What you need to do:
In the entries below, count every line containing "scene". Return the number and nothing else.
>> BEGIN Information given
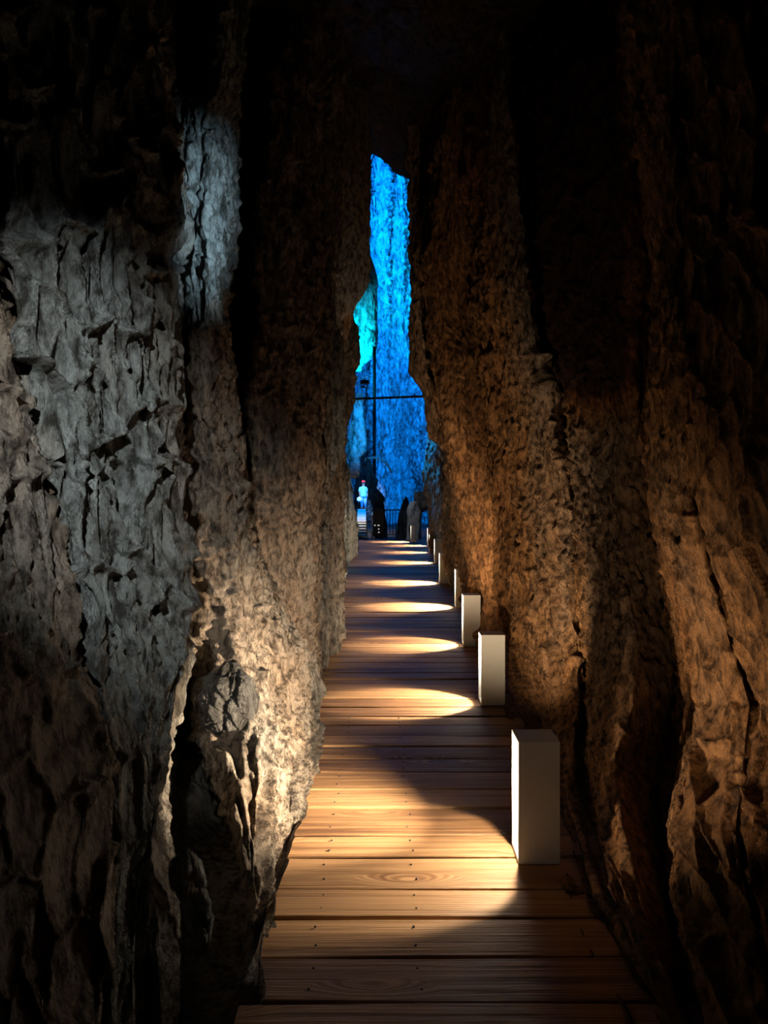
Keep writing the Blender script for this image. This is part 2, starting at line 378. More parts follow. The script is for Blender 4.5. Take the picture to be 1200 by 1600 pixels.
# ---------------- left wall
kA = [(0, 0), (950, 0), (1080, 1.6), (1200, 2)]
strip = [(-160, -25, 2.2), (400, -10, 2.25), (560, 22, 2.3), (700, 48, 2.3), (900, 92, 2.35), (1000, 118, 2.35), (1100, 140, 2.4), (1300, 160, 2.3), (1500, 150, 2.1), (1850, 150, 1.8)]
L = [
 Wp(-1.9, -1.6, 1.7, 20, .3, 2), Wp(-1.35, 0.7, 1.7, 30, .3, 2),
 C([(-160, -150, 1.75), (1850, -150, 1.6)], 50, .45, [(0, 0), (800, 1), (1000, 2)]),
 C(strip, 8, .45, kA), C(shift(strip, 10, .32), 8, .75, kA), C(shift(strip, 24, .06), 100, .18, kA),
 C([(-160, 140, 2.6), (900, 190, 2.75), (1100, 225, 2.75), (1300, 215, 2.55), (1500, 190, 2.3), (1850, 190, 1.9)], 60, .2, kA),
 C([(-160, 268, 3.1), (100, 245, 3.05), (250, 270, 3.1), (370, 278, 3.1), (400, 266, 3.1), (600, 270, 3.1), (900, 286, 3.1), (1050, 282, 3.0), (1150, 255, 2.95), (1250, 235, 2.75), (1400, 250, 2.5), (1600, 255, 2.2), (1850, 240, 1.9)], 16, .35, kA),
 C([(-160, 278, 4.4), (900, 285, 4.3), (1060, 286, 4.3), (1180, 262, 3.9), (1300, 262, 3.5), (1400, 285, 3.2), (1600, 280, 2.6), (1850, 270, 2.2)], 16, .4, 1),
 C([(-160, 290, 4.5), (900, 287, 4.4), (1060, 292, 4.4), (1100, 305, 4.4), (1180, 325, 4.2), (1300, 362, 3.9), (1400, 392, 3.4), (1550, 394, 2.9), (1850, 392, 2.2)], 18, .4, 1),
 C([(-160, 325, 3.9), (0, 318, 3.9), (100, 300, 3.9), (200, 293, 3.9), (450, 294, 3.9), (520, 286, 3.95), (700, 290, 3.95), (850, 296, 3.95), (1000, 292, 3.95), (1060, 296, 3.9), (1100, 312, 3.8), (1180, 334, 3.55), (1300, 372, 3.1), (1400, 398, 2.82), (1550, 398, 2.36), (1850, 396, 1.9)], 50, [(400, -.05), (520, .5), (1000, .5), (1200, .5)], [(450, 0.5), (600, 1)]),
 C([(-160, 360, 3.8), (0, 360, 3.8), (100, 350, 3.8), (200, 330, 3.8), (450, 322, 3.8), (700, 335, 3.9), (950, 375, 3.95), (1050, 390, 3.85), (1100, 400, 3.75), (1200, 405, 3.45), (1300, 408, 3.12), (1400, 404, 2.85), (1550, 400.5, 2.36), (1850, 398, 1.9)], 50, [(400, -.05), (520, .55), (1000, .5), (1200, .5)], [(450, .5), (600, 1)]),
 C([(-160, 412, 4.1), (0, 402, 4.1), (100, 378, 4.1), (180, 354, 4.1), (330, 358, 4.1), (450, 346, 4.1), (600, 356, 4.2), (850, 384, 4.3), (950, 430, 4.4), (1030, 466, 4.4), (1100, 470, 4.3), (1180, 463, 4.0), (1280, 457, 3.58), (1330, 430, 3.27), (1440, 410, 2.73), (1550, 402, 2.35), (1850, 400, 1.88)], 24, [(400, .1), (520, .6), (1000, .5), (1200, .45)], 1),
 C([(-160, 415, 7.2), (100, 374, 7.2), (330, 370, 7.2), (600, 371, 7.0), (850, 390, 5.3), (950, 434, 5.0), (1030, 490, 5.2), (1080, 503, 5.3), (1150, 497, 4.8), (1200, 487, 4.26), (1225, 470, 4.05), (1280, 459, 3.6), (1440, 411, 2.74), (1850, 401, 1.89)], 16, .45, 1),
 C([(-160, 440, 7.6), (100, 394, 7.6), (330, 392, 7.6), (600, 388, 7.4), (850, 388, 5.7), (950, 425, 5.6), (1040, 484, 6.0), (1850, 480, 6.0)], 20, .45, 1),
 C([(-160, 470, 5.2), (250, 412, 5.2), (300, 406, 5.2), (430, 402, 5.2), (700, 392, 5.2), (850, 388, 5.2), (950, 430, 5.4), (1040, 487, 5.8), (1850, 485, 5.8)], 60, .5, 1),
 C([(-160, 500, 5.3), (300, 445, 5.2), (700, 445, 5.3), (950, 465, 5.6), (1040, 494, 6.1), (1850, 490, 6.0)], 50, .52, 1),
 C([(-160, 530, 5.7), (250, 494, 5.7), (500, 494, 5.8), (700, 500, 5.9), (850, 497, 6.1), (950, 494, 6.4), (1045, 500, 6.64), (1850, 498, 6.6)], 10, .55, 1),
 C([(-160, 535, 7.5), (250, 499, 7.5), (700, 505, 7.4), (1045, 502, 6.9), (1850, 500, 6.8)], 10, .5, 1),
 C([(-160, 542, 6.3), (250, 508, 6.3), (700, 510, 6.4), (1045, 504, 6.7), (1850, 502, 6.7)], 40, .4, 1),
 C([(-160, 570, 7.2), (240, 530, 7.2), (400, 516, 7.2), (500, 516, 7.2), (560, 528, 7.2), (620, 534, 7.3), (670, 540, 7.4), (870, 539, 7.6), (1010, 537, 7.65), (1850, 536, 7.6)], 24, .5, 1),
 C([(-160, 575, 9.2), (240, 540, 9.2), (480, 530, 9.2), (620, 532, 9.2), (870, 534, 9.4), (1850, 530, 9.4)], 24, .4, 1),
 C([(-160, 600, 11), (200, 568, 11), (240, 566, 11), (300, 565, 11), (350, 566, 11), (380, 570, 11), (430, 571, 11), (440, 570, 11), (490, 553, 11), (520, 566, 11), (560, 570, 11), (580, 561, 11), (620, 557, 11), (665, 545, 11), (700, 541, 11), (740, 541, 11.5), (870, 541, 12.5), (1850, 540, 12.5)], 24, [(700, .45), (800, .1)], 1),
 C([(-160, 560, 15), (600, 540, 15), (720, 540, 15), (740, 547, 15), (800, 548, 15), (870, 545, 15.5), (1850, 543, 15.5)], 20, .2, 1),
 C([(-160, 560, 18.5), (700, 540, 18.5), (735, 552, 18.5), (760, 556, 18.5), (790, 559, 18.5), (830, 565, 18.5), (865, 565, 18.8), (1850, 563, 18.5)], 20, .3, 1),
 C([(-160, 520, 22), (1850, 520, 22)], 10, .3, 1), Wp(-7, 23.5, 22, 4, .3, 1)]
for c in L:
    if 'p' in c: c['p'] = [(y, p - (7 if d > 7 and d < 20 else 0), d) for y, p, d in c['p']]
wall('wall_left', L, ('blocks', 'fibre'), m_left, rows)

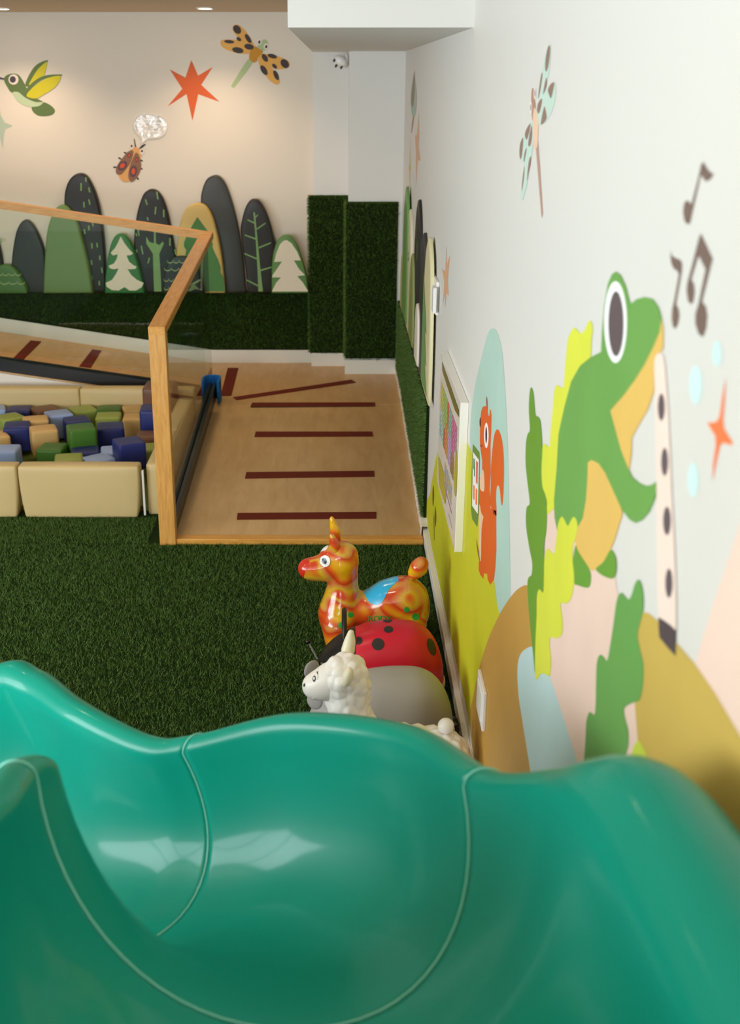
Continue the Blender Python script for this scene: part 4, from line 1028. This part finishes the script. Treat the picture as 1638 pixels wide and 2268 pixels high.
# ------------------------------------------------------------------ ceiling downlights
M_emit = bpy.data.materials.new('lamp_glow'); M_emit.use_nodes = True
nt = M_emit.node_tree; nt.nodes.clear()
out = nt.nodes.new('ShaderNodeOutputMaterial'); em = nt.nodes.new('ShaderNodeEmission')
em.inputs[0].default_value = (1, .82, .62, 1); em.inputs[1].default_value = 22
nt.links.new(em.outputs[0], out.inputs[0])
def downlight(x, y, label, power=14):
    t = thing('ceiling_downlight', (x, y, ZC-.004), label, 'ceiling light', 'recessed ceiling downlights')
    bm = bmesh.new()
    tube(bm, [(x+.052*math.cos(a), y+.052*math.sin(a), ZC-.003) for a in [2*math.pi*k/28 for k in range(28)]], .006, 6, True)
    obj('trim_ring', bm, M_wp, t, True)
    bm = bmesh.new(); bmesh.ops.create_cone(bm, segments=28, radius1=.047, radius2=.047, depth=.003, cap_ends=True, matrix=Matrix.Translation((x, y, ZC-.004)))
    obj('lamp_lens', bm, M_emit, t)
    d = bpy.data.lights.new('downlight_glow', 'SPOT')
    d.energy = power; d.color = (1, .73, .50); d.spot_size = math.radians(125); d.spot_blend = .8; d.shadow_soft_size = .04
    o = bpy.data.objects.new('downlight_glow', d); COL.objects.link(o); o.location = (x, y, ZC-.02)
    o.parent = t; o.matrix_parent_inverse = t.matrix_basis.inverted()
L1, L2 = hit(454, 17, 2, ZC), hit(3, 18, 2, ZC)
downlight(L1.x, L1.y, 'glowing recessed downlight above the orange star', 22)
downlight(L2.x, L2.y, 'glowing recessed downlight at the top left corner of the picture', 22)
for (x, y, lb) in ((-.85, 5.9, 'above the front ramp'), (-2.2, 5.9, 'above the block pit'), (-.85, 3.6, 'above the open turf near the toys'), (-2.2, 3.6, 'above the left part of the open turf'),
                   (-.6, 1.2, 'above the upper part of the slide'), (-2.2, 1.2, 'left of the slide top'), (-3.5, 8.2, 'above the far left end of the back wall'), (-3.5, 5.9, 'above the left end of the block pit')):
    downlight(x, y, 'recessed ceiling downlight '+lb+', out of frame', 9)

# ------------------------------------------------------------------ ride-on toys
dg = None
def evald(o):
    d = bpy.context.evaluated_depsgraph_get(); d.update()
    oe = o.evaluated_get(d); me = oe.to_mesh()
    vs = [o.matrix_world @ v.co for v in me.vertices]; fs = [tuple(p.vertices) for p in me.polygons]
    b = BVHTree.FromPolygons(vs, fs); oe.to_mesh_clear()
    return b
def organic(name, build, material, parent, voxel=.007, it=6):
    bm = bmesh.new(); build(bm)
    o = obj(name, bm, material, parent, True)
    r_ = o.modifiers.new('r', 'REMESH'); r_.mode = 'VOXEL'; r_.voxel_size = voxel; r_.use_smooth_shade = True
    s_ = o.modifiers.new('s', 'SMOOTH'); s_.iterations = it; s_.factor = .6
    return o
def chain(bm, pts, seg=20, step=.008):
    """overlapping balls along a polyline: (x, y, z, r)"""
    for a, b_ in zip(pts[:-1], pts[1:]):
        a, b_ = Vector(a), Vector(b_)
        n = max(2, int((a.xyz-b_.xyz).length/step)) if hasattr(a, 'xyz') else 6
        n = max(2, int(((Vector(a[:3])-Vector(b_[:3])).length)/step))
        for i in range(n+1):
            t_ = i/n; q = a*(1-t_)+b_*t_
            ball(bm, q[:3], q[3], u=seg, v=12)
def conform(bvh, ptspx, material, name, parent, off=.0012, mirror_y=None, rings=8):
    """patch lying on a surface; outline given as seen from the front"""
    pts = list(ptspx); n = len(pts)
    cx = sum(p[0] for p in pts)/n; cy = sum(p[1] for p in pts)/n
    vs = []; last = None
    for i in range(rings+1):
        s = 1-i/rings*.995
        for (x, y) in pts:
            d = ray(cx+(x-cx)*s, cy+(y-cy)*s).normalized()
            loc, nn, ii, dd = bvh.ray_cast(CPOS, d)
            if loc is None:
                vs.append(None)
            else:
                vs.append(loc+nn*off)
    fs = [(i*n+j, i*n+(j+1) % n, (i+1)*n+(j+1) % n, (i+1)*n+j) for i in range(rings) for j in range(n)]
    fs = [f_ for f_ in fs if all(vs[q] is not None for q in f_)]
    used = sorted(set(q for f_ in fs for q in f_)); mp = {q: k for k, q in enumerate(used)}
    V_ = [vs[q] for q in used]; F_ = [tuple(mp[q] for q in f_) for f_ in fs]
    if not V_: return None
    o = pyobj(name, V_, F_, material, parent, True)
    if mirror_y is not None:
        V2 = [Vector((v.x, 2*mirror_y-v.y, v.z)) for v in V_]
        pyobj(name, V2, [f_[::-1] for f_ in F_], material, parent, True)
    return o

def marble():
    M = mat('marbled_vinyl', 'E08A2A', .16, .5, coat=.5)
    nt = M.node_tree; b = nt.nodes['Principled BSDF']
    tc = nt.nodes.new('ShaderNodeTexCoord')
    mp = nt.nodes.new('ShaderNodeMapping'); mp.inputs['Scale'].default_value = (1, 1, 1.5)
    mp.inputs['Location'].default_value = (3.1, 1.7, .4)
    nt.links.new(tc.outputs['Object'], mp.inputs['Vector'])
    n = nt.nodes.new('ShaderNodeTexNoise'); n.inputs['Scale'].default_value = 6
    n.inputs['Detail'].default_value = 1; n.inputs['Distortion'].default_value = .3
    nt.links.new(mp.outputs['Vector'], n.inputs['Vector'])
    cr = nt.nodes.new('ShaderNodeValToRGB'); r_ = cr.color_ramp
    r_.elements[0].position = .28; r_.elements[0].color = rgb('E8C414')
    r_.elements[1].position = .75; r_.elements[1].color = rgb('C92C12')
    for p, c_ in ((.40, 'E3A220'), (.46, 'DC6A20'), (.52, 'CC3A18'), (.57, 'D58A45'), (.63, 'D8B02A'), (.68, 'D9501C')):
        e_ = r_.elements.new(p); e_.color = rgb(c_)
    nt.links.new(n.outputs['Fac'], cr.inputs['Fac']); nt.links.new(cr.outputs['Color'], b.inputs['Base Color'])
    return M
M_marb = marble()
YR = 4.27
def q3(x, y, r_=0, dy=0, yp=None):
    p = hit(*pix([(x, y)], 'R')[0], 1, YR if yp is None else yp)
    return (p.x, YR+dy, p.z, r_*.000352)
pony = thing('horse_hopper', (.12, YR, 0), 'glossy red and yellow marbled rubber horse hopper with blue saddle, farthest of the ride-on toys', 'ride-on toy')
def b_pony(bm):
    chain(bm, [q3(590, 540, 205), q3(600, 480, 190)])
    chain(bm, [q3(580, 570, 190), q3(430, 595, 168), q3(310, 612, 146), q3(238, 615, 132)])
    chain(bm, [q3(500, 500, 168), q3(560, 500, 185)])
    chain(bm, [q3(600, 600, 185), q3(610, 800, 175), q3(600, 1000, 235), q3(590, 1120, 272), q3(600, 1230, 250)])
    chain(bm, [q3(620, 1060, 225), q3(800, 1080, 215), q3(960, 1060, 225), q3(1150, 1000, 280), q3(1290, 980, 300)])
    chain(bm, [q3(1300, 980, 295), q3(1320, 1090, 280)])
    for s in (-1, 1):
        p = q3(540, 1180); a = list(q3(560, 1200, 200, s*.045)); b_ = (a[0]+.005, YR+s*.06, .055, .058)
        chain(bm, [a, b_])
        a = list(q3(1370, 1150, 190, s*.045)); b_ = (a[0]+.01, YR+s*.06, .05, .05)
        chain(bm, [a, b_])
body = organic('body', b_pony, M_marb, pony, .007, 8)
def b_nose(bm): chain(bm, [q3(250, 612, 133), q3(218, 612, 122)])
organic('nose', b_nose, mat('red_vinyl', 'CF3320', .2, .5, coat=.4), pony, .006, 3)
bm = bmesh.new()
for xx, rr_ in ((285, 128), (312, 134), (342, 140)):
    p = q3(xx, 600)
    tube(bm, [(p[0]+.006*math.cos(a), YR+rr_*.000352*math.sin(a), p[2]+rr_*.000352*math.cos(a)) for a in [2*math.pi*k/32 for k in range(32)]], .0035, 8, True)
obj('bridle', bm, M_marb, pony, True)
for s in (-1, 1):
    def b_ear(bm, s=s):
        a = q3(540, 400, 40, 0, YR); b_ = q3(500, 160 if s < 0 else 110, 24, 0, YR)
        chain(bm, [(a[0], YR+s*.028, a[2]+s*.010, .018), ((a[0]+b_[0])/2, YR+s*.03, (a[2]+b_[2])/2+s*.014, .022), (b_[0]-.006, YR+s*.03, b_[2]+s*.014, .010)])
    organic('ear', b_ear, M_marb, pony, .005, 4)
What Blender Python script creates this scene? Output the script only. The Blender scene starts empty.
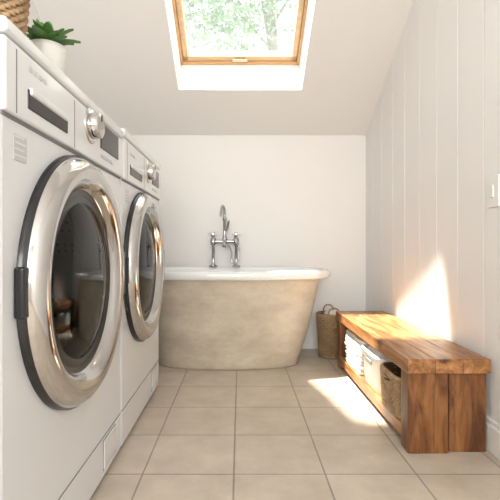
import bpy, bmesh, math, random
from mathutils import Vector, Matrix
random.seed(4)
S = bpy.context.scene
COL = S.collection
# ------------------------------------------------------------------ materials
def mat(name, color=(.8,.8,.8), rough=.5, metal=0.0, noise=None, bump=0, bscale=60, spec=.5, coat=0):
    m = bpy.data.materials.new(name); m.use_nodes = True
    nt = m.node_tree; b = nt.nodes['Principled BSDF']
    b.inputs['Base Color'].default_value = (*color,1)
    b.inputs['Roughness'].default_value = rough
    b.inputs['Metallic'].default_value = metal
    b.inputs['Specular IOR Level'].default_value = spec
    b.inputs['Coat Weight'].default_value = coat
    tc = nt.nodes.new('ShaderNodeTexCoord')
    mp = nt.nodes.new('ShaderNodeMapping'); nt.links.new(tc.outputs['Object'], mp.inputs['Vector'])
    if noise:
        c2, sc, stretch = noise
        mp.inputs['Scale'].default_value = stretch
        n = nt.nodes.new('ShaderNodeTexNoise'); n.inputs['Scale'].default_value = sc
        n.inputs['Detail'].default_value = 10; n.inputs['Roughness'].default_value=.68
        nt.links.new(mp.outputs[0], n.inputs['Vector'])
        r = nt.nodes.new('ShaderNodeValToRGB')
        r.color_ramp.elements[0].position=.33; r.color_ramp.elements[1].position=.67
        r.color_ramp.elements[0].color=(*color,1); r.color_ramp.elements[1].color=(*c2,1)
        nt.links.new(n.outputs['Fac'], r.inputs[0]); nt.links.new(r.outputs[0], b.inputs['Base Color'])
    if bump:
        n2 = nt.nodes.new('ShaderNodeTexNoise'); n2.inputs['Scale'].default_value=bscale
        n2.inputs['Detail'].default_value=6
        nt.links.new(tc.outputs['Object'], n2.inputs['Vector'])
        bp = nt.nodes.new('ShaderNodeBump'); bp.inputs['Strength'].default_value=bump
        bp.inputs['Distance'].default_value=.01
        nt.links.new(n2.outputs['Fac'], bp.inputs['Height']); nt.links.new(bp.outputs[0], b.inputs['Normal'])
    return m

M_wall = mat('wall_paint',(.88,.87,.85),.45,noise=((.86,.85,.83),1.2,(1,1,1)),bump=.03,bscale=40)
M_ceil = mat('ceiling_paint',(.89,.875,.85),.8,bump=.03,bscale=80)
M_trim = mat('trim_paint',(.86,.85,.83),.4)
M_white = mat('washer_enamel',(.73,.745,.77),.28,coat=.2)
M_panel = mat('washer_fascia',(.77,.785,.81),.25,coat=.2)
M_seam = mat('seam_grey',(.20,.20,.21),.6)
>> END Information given
Answer for the task:
3